Operational excellence becomes a foundation for growth rather than a distraction from it.

Firms that treat efficiency as a strategic discipline, rather than a cost-cutting exercise, are better positioned to respond quickly to client needs and compete effectively in a crowded market.

The result is a practice that operates with clarity, focus and agility.

Preserving institutional knowledge in a changing profession

As the legal industry undergoes generational change, firms face a quieter but equally pressing challenge: the transfer of institutional knowledge.

Decades of accumulated experience, client insight and contextual understanding risk being lost as senior partners retire or transition away from active practice.

Leading firms are addressing this challenge deliberately. Rather than relying solely on informal mentoring, they are exploring systematic ways to capture, organise and share expertise across the organisation.

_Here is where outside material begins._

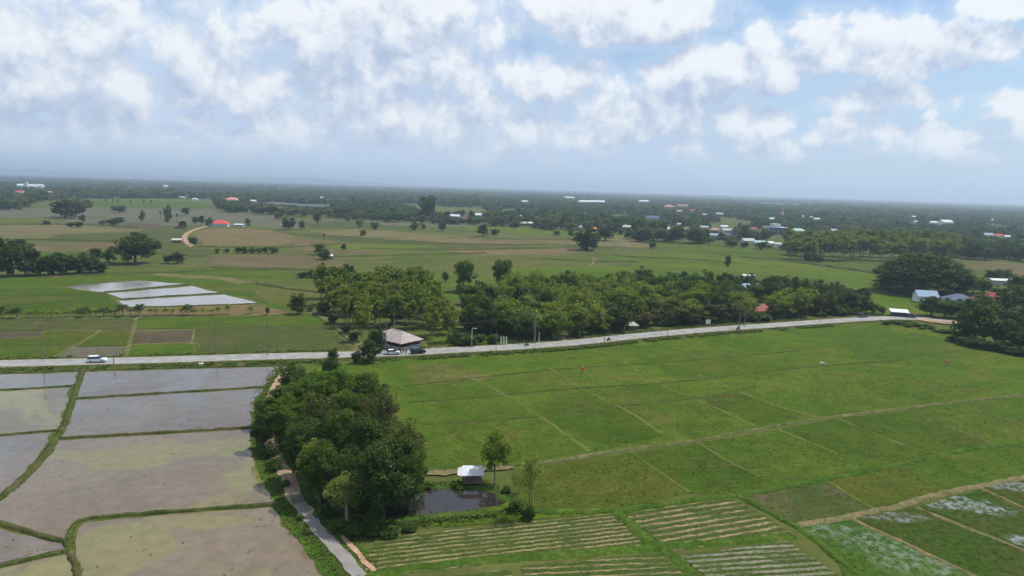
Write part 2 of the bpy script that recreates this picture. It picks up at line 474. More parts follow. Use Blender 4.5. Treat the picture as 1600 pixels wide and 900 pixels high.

AI-enabled tools can support this effort by surfacing relevant precedents, organising historical insight and making institutional knowledge accessible at critical moments.

The objective is not to automate judgement but to ensure it endures. Firms that succeed in preserving and distributing expertise will maintain continuity, train future leaders more effectively and deliver consistent value to clients over time.

The profitability paradox and the endurance of the billable hour

Despite decades of predictions about its demise, the billable hour remains resilient. Record profitability across many firms reflects its continued alignment with client expectations and firm economics.

Yet AI introduces a new tension. As technology accelerates routine work, it compresses the time traditionally billed for certain tasks, placing pressure on established revenue models.

This paradox creates a strategic inflection point. Efficiency alone is no longer enough. Firms must reinvest the gains created by AI into deliberate, data-informed growth strategies. Winning more work, strengthening relationships and expanding client engagement have become essential to sustaining profitability.

Rather than signaling the end of traditional pricing models, AI highlights the importance of strategic focus. Firms that view profitability as an outcome of leadership and direction, rather than hours logged, are better positioned to thrive in a changing market.

Using AI and data to move from reactive to proactive practice

The most compelling opportunity presented by AI is not automation, but anticipation. By analysing market trends, legal developments and client activity, firms can identify emerging needs before they surface explicitly.

This proactive approach transforms client relationships. Instead of responding to issues after they arise, firms can engage earlier, offering insight around prevention, preparedness and strategic positioning. Predictive signals help prioritise outreach, tailor advice and allocate resources more effectively.

Clients increasingly value this foresight. Being first to identify a risk or opportunity deepens trust and reinforces the firm’s role as a strategic partner.

When integrated thoughtfully, AI enhances decision-making while preserving the human judgement that defines high-value legal counsel.

A leadership mandate for the years ahead

As AI continues to reshape legal services, the defining factor will not be access to technology, but the ability to operationalise it effectively.

Leadership commitment matters. Adoption, cultural alignment and strategic intent determine whether innovation delivers advantage or remains under-utilised.

The firms pulling ahead are those that encourage experimentation, reward progress and align strategy with the realities of an increasingly competitive market. They recognise that success depends on proactive intelligence, data-informed decisions and operational discipline.

The question facing firm leaders is no longer whether transformation is necessary. It is how quickly insight can be translated into action, and how decisively firms can position themselves for sustained profitability in the years ahead.